ペッピーノの百歩(2000年製作の映画)
4.0
以前観たときは重い作品という印象しかなかったが、シチリアのマフィアについて少し知ってから見直したら非常に面白かったし、意義ある作品だということが分かった。

シチリアのマフィア「コザ ノストラ」には厳しい掟がある。中でもオメルタ(組織について沈黙を守る)という掟は絶対だ。
主人公のペッピーノは集会やデモ、ラジオのDJでマフィアやボスのドン ターノの悪行を暴いているが、ペッピーノの父親はかつて店を持つのにドン ターノの世話になっていて、マフィアファミリーの端くれなのだ。だから、ペッピーノの行動は世間では勇敢と讃えられているけれど、マフィア側から見ると殺されて当然。
そのことを知って観ると、父親が単にボスに迎合したり自己保身に回っている情けない男なのではなく、息子や家族の命を守ろうと思い悩んでいることがよく描かれていると思った。

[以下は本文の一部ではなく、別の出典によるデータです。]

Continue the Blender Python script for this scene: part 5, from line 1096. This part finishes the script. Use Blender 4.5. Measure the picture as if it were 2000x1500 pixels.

「ゴッドファザー」の頃まではマフィアをヒーロー的に描く作品が多かったが、1980年代にコザ ノストラの内情が逮捕されたメンバーから明らかにされ、この作品辺りからマフィアの負の側面が描かれるようになったそうだ。監督の勇気に敬意を表したい。

なお、ペッピーノ兄弟がボスを「ターノ叔父さん」、車に爆弾を仕掛けられ殺された別のボスも〇〇叔父さんと呼んでいるが、マフィアファミリーの一員になると、血縁関係がなくても叔父と呼ぶとのこと。そういうことを知らないと、観ていて人間関係をつかむのが難しい。